Amazon Is Getting Nervous About a California Warehouse Worker Safety Bill
A warehouse safety bill proposed in the California legislature could force Amazon to be transparent about its productivity quotas — and threaten the aura of invincibility and omnipotence the company uses to intimidate and silence workers.

A conveyor belt system under construction at an Amazon fulfillment center in Sacramento, California, in 2017. (Justin Sullivan / Getty Images)
The basic facts about the particularly poor working conditions at Amazon warehouses are widely known: injury rates that are double the industry average, bodies being worn down in a matter of weeks, and the mental distress that follows from constant surveillance and inhumane productivity rates. Despite growing awareness of the problem, the jobs still suck.
AB 701 in California is one attempt to help change that. The bill has passed the state assembly and is expected to reach the state senate floor next week. It targets algorithmically generated and enforced quotas in warehouses; it is a response, specifically, to Amazon. The company is the country’s second-largest private employer — it now employs nearly 1 million people in the United States, a number that doesn’t include the many delivery drivers who are employed by third-party contractors — and such domination is the rule in California, too. The state’s Inland Empire region is home to the country’s largest warehouse cluster, and Amazon employs some forty thousand people there.

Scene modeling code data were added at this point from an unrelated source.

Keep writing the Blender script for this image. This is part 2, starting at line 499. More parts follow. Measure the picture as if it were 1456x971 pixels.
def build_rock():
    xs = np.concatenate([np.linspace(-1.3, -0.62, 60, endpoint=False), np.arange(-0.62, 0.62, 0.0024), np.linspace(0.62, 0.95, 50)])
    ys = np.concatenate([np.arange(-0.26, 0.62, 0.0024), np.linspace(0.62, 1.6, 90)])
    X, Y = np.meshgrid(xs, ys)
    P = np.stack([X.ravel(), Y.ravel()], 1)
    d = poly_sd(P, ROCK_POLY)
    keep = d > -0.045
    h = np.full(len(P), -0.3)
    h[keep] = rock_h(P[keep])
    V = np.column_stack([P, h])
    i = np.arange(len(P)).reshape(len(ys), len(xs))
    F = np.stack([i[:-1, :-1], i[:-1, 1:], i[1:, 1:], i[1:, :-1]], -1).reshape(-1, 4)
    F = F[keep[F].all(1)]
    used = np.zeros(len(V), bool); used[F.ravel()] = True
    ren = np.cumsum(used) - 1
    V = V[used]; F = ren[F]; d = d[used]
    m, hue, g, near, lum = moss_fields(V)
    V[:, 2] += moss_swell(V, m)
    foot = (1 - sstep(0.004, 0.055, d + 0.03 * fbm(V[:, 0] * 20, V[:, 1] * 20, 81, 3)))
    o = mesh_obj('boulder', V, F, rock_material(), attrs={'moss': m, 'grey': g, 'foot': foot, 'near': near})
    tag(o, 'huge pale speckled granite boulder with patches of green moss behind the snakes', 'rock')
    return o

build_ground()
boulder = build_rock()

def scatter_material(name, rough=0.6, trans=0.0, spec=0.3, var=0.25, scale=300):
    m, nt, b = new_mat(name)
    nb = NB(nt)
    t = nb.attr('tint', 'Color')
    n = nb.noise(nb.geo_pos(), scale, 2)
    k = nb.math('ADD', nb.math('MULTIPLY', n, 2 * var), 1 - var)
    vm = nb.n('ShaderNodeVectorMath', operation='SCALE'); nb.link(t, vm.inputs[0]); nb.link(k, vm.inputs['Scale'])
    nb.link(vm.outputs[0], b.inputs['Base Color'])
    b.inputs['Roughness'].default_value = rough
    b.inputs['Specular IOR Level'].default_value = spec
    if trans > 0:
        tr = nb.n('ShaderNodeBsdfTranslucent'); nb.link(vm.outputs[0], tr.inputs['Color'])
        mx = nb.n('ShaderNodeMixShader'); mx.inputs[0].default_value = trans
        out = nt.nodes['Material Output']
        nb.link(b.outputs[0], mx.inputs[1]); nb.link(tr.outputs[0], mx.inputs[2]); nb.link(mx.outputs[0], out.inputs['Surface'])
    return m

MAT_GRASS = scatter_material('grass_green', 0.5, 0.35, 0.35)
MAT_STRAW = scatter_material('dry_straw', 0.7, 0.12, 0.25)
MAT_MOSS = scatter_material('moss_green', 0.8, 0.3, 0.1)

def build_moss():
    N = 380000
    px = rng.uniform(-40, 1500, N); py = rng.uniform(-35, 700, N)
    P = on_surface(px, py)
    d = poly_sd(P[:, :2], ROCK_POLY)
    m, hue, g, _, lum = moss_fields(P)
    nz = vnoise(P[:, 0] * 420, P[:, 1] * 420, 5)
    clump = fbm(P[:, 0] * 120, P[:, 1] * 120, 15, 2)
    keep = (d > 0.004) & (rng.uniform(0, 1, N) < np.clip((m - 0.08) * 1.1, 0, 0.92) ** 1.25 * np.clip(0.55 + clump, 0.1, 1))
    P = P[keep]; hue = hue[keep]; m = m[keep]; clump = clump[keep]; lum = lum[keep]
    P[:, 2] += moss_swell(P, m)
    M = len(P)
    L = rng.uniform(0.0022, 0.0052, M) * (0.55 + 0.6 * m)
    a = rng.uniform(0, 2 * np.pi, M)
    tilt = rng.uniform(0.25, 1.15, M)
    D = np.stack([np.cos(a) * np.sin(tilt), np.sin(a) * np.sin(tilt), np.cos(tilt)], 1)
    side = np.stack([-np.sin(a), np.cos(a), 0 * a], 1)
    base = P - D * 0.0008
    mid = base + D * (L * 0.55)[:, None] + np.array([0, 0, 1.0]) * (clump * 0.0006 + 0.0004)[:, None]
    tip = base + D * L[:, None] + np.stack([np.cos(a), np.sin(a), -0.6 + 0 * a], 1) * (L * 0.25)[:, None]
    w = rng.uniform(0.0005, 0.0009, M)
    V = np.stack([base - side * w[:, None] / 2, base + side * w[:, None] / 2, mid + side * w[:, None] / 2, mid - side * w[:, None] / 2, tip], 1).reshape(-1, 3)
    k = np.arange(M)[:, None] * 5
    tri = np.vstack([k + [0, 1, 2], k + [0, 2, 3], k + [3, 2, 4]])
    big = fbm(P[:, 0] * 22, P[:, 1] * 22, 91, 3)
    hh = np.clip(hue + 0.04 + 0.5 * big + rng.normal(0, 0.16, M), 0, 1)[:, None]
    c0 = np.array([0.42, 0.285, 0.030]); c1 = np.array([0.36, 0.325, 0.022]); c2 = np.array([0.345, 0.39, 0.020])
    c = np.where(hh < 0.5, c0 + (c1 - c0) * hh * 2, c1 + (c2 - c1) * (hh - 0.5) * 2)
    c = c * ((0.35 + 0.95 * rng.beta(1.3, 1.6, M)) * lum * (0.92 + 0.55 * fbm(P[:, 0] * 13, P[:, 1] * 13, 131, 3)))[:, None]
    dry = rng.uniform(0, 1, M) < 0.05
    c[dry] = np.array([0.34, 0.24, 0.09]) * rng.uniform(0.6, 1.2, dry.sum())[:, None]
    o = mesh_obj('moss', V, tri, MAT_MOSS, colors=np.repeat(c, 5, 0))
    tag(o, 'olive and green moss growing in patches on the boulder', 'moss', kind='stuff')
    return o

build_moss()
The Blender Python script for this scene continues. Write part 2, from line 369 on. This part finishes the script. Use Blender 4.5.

AB 701 is the first bill in the United States that would require warehouses to disclose productivity quotas, the “rate” Amazon workers describe as governing their every move while on the job — Amazon is currently very reluctant to discuss specifics about its rates. Under AB 701, employers would need to provide these quotas in writing to workers, “including the quantified number of tasks to be performed, or materials to be produced or handled, within the defined time period, and any potential adverse employment action that could result from failure to meet the quota.”